In the data that follows, count every line holding the string "pixels" and give the count alone.

--------------------------------------------------

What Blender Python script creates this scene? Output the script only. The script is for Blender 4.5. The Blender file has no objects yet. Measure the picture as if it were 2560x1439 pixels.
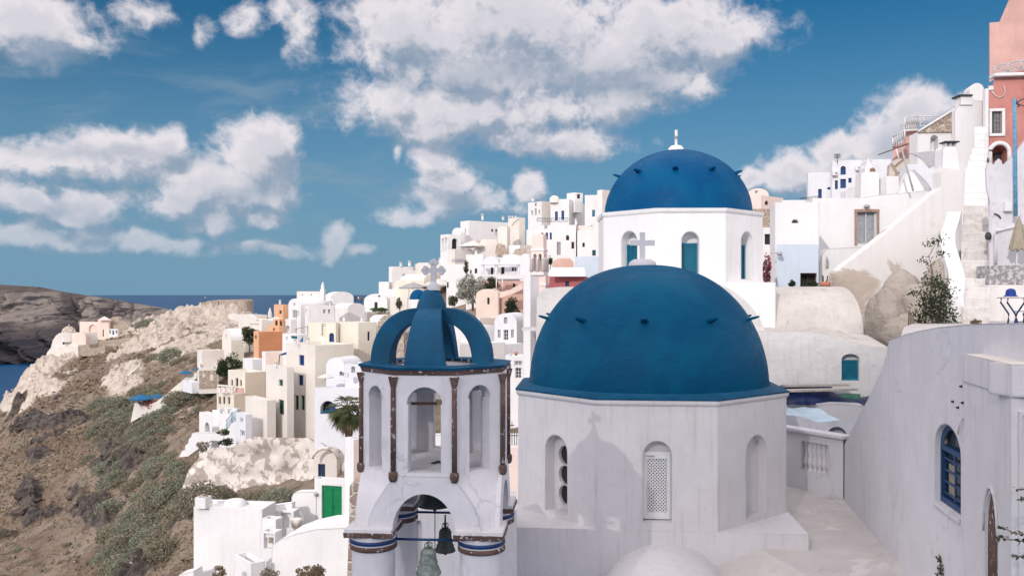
import bpy, bmesh, math, random
import numpy as np
from mathutils import Vector, Matrix, noise
from mathutils.geometry import tessellate_polygon
R_ = math.radians
sc = bpy.context.scene
C = sc.collection
random.seed(7)

# ------------------------------------------------------------------ camera, light, exposure
F = 2204.0; HY = 733.0                      # focal length in photo pixels, horizon row
cd = bpy.data.cameras.new('camera'); cam = bpy.data.objects.new('camera', cd); C.objects.link(cam)
cd.sensor_width = 36; cd.lens = F/2560*36; cd.shift_y = (HY-719.5)/2560
cd.clip_start = .1; cd.clip_end = 300000
cam.rotation_euler = (R_(90), 0, 0); sc.camera = cam
SUN_EL = R_(24.6); SUN_AZ = R_(26)            # height, and how far left of straight behind the camera
SD = Vector((-math.sin(SUN_AZ)*math.cos(SUN_EL), -math.cos(SUN_AZ)*math.cos(SUN_EL), math.sin(SUN_EL)))
ld = bpy.data.lights.new('sun', 'SUN'); ld.energy = 2.0; ld.angle = R_(.5); ld.color = (1, .93, .87)
sun = bpy.data.objects.new('sun', ld); C.objects.link(sun)
sun.rotation_euler = SD.to_track_quat('Z', 'Y').to_euler(); sun.location = (-30, -60, 60)
sc.view_settings.view_transform = 'Standard'; sc.view_settings.look = 'None'
sc.view_settings.gamma = 1; sc.view_settings.exposure = 0.02
sc.cycles.max_bounces = 6; sc.cycles.diffuse_bounces = 3; sc.cycles.glossy_bounces = 2; sc.cycles.transparent_max_bounces = 4
sc.cycles.use_denoising = True

# ------------------------------------------------------------------ sky with clouds
w = bpy.data.worlds.new('World'); sc.world = w; w.use_nodes = True
nt = w.node_tree; nt.nodes.clear()
class G:
    """small helper to write node graphs"""
    def __init__(s, nt): s.nt = nt
    def n(s, t, **k):
        o = s.nt.nodes.new(t)
        for a, b in k.items(): setattr(o, a, b)
        return o
    def inp(s, sock, v):
        if isinstance(v, bpy.types.NodeSocket): s.nt.links.new(v, sock)
        elif v is not None: sock.default_value = v
    def m(s, op, a, b=None, c=None, clamp=False):
        o = s.n('ShaderNodeMath', operation=op, use_clamp=clamp)
        for i, x in enumerate((a, b, c)): s.inp(o.inputs[i], x)
        return o.outputs[0]
    def vm(s, op, a, b=None, c=None, out=0):
        o = s.n('ShaderNodeVectorMath', operation=op)
        for i, x in enumerate((a, b, c)):
            if x is not None: s.inp(o.inputs[i], x)
        return o.outputs[out]
    def noise(s, vec, scale, detail=4, rough=.5, out=0, dist=0):
        o = s.n('ShaderNodeTexNoise'); s.inp(o.inputs['Vector'], vec)
        o.inputs['Scale'].default_value = scale; o.inputs['Detail'].default_value = detail
        o.inputs['Roughness'].default_value = rough; o.inputs['Distortion'].default_value = dist
        return o.outputs[out]
    def mr(s, v, a, b, c=0., d=1., smooth=True):
        o = s.n('ShaderNodeMapRange', interpolation_type='SMOOTHSTEP' if smooth else 'LINEAR')
        s.inp(o.inputs[0], v)
        for i, x in enumerate((a, b, c, d)): s.inp(o.inputs[i+1], x)
        return o.outputs[0]
    def mix(s, f, a, b, blend='MIX'):
        o = s.n('ShaderNodeMix', data_type='RGBA', blend_type=blend)
        s.inp(o.inputs[0], f)
        for i, x in ((6, a), (7, b)):
            if not isinstance(x, bpy.types.NodeSocket) and len(x) == 3: x = (*x, 1)
            s.inp(o.inputs[i], x)
        return o.outputs[2]
    def vec(s, a, b, c):
        o = s.n('ShaderNodeCombineXYZ')
        for i, x in enumerate((a, b, c)): s.inp(o.inputs[i], x)
        return o.outputs[0]

def azel(px, py):
    a = math.atan((px-1280)/F); return a, math.atan((HY-py)/F*math.cos(a))
# (x, y, half width, half height, thinness)
CL = [(1300,80,400,150,0),(1660,85,240,110,.0),(1030,80,170,110,.05),(1480,160,300,95,.05),(1180,170,240,90,.1),(1780,100,120,70,.3),
 (1210,270,360,85,.1),(990,245,140,70,.25),(1540,245,130,62,.25),(1380,350,230,48,.35),(1090,310,150,50,.3),(1650,200,90,40,.55),
 (640,400,105,100,-.0),(660,350,75,65,.0),(540,465,160,66,.0),(690,470,60,70,.1),(470,500,110,45,.25),(620,480,140,45,0),
 (330,370,160,54,.45),(150,405,180,48,.58),(415,345,52,42,.25),(260,405,210,44,.55),(60,420,110,40,.62),
 (50,60,170,75,.15),(160,95,75,34,.35),(360,30,90,46,.70),(750,80,52,90,.62),(700,20,60,40,.75),(620,40,44,48,.80),(525,80,36,42,.82),
 (1085,395,62,62,.1),(1110,455,75,55,.12),(1095,505,80,40,.3),(1200,500,90,46,.62),(1328,470,42,48,.45),(1340,520,60,30,.7),(1060,545,120,26,.78),
 (205,515,66,54,.1),(190,545,80,36,.2),(80,515,62,44,.28),(60,590,110,34,.42),(225,595,90,36,.40),(140,600,90,30,.5),(350,605,90,32,.60),(330,480,90,28,.78),
 (545,560,46,44,.4),(670,538,66,30,.42),(640,618,150,24,.68),(500,570,60,24,.7),(830,605,40,44,.55),(895,622,52,20,.68),(480,610,70,24,.72),
 (2300,270,95,56,.1),(2320,335,100,66,.1),(2220,330,90,60,.2),(2090,375,80,54,.12),(2010,425,85,60,.05),(2150,440,170,55,.1),(1965,455,60,44,.1),
 (1872,462,38,34,.15),(980,375,26,40,1.0),(2230,375,120,46,.2),(1740,215,70,46,.66),(2090,330,20,20,.6)]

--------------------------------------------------

__Response__. 2